What to do:
Count the lines below that contain "scene". Give only the number.

Records provided:

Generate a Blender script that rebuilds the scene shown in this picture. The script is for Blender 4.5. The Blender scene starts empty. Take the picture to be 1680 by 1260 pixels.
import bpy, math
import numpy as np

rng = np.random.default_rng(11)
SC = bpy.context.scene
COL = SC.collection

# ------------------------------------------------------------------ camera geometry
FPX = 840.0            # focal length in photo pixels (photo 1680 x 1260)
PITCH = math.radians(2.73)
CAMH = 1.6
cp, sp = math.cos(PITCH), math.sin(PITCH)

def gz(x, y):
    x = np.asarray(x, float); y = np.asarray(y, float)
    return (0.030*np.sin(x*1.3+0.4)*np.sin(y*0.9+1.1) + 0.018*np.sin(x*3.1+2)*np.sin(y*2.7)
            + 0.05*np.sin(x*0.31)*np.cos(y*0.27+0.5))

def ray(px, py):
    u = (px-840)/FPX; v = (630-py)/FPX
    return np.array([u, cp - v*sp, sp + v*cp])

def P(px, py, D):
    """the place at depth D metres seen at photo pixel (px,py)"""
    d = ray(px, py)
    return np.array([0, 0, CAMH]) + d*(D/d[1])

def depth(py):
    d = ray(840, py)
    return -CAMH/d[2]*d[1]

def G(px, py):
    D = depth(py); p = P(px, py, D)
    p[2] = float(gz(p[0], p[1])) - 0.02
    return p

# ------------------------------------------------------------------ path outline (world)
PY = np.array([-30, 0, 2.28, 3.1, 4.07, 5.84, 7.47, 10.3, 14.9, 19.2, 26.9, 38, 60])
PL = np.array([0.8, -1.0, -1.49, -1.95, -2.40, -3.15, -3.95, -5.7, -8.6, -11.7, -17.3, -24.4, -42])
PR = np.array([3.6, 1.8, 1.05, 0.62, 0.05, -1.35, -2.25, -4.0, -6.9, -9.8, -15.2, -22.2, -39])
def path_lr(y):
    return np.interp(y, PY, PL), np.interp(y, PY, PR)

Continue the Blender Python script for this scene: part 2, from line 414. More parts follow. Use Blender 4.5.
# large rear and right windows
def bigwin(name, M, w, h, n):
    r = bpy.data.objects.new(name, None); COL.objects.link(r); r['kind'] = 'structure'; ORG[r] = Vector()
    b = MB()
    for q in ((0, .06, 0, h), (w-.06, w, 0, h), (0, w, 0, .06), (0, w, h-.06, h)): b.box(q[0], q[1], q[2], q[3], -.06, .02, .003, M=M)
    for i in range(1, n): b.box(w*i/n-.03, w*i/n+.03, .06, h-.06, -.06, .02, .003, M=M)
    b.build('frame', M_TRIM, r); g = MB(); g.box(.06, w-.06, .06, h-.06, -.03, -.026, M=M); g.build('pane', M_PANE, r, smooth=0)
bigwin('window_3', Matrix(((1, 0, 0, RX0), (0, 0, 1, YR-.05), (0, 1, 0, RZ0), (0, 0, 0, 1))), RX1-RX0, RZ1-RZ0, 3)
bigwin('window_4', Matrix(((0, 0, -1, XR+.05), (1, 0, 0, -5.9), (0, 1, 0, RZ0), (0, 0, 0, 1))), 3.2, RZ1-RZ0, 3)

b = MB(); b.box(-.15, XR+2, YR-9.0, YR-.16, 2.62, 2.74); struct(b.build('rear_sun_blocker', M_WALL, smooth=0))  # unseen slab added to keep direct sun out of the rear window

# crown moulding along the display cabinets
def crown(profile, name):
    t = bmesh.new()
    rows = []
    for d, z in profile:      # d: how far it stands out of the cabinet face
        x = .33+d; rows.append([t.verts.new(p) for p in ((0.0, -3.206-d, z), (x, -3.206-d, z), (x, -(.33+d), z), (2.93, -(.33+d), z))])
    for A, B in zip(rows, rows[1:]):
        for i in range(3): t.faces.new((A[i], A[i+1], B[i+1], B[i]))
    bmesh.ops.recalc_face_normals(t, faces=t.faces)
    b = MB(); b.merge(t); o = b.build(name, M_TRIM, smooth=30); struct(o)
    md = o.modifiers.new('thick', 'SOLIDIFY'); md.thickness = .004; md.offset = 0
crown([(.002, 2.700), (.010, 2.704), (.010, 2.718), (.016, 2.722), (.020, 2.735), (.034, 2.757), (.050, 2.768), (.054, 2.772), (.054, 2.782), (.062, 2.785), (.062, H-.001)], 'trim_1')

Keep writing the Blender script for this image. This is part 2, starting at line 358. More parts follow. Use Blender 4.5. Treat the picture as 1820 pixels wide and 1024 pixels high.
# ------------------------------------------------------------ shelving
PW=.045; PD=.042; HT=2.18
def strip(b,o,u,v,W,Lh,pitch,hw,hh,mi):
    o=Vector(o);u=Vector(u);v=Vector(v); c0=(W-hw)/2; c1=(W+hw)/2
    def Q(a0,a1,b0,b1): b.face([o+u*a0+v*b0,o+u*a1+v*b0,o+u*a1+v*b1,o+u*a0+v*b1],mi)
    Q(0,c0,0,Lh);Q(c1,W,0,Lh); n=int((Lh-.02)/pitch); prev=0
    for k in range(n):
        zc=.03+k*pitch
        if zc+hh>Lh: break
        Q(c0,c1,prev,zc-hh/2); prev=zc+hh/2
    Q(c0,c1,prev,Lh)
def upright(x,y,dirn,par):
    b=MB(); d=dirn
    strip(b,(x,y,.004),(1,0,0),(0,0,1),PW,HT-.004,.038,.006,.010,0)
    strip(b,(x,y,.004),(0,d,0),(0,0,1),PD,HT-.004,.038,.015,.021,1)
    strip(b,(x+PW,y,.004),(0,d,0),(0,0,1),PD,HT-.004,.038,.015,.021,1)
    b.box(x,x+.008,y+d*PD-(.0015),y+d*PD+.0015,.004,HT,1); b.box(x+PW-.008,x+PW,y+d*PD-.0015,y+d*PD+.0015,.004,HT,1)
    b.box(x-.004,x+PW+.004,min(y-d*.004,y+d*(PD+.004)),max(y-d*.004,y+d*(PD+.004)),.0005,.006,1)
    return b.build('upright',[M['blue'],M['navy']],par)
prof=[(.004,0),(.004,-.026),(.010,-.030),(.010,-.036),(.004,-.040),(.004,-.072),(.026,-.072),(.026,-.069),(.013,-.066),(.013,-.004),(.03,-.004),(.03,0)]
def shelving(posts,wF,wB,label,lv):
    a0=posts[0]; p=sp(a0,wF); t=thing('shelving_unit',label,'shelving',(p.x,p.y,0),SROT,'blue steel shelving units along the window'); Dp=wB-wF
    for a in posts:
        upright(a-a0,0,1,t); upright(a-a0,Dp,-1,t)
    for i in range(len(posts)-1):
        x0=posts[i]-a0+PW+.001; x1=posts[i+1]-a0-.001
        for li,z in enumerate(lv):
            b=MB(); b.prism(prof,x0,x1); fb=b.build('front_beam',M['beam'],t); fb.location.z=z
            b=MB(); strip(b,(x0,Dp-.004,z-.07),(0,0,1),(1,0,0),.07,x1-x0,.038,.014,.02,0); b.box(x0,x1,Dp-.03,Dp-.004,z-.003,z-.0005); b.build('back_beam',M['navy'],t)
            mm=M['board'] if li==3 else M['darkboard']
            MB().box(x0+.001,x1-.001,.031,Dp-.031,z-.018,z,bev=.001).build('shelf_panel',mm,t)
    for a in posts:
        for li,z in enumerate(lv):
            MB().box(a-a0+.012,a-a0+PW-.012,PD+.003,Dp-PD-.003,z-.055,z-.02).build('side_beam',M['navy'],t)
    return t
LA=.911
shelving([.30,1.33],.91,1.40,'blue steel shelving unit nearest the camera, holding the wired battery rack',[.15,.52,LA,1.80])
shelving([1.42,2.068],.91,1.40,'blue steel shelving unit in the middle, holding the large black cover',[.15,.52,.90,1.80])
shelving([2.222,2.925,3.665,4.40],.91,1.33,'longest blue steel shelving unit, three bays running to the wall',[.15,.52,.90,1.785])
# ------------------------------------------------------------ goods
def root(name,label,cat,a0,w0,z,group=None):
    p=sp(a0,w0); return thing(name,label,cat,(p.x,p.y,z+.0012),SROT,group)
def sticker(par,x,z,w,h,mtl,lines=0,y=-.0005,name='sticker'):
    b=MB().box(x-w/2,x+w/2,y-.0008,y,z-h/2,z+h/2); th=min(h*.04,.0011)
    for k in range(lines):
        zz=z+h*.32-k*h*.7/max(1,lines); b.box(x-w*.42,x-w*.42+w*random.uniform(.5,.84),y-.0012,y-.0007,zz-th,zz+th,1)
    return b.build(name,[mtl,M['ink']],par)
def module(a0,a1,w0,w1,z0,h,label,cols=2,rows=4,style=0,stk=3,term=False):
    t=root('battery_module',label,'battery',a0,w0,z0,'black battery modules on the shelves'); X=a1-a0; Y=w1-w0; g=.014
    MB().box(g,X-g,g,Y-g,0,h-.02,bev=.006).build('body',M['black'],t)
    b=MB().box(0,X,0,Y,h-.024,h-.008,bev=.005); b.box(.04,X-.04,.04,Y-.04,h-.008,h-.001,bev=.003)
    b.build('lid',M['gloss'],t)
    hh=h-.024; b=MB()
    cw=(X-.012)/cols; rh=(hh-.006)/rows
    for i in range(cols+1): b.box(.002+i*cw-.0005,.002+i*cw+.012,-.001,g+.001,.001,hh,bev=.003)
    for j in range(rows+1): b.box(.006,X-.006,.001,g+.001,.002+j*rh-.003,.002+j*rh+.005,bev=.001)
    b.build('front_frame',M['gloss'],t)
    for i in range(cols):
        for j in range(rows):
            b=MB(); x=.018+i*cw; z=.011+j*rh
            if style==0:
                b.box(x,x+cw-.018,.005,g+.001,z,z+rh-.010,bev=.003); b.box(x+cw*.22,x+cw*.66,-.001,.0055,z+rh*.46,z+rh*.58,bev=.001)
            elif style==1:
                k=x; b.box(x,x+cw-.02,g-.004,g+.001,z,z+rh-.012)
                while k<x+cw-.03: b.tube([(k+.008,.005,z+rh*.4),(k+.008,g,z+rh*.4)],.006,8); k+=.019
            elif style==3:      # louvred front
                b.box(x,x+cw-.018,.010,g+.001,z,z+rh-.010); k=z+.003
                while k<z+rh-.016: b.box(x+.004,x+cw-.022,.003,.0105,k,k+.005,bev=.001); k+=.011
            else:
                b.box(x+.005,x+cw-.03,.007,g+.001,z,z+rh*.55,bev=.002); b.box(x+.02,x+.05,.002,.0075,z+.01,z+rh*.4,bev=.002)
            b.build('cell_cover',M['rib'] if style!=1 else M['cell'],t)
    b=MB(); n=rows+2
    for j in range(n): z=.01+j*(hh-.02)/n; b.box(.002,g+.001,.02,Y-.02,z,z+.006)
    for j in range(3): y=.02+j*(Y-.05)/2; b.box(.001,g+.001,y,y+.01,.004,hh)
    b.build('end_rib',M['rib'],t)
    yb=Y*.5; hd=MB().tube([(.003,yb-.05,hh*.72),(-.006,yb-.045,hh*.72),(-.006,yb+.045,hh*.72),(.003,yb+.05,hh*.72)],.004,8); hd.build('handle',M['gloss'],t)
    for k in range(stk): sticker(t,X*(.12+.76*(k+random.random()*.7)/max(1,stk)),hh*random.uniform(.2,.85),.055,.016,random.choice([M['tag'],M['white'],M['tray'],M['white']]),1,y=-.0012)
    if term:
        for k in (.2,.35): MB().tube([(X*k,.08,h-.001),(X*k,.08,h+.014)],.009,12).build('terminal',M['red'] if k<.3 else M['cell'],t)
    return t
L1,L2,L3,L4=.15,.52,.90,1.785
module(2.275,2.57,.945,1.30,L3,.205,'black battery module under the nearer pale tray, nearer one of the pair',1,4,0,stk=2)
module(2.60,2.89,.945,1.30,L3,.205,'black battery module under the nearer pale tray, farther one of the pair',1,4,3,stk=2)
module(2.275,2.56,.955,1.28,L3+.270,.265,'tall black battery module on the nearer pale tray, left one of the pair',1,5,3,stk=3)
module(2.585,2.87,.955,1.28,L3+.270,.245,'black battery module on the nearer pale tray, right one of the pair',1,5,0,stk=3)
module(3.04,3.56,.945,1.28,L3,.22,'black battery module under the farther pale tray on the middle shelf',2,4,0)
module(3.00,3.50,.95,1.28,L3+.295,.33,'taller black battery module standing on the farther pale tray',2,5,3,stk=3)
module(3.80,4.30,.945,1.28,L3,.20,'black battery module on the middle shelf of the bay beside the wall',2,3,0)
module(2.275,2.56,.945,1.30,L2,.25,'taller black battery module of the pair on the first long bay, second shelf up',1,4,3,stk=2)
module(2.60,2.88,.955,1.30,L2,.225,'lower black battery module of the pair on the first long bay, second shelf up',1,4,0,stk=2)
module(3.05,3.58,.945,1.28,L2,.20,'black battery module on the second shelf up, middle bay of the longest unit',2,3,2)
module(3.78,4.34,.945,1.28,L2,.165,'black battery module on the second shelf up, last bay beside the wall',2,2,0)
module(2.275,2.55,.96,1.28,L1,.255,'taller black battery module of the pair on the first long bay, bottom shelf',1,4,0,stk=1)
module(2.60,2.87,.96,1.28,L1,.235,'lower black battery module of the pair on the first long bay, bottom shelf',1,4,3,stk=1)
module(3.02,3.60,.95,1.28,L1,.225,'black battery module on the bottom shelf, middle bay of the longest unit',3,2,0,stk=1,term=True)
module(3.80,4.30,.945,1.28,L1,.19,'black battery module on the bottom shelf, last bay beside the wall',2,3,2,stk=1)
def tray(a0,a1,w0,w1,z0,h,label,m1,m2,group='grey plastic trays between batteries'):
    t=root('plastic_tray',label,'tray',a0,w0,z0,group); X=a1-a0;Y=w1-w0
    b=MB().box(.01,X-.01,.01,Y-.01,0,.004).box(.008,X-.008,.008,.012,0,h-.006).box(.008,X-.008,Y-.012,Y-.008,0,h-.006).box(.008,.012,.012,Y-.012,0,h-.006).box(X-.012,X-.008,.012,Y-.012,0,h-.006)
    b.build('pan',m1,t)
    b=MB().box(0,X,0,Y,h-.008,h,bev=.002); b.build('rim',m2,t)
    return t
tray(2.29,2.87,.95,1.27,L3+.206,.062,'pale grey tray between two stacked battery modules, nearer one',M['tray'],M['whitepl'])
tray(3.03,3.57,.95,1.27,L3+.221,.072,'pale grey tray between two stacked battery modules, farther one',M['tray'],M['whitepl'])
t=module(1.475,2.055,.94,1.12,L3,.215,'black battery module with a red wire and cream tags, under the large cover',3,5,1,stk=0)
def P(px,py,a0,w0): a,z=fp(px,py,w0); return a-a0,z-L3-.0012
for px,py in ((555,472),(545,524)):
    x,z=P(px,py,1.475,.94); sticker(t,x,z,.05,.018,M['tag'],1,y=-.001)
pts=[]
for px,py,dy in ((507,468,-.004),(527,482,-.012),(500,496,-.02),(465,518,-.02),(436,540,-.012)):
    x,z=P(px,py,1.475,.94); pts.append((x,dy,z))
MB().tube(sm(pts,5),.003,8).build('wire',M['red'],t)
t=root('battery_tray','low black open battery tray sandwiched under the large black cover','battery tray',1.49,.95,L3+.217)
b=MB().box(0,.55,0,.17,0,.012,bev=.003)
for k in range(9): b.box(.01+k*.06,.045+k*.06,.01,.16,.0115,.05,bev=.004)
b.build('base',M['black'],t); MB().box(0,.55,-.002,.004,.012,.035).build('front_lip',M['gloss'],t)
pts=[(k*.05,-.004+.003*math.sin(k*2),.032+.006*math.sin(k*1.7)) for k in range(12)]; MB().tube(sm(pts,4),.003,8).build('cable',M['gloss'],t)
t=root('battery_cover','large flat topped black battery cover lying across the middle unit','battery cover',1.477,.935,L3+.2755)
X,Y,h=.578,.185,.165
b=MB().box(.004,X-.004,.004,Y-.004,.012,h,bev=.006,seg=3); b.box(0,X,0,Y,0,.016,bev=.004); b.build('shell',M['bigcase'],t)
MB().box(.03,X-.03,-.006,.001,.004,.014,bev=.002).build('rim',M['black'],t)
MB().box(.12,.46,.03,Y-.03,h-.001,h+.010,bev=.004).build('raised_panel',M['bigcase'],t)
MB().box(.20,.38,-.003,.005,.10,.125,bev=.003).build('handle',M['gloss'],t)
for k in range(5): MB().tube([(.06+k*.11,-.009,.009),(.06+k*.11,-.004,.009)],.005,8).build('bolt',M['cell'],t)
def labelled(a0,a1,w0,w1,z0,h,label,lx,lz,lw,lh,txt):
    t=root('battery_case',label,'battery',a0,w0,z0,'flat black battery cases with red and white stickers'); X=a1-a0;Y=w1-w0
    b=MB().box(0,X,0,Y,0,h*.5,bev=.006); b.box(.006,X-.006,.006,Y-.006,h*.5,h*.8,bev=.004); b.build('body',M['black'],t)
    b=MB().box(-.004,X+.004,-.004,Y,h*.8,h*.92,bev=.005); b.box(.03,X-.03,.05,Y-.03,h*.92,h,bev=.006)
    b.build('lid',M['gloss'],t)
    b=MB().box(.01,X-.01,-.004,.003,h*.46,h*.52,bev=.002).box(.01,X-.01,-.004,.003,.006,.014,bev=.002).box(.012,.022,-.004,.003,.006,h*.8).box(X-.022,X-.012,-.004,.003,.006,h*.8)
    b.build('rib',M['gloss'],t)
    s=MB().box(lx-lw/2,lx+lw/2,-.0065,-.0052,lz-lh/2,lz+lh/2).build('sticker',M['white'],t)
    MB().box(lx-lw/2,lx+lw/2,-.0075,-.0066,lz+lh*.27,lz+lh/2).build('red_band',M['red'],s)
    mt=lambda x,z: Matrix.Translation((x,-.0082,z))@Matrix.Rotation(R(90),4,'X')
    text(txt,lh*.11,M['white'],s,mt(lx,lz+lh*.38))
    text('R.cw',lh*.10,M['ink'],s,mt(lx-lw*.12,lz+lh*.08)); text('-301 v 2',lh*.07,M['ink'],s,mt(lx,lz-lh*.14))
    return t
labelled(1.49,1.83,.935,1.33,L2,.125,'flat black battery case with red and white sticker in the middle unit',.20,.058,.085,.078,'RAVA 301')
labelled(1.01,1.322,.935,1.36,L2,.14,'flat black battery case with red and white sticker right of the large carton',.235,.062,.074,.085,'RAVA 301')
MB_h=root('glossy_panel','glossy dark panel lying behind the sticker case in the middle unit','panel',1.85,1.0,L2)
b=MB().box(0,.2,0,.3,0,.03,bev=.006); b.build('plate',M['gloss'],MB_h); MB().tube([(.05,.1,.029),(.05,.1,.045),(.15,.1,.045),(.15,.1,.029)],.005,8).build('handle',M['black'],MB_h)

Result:
3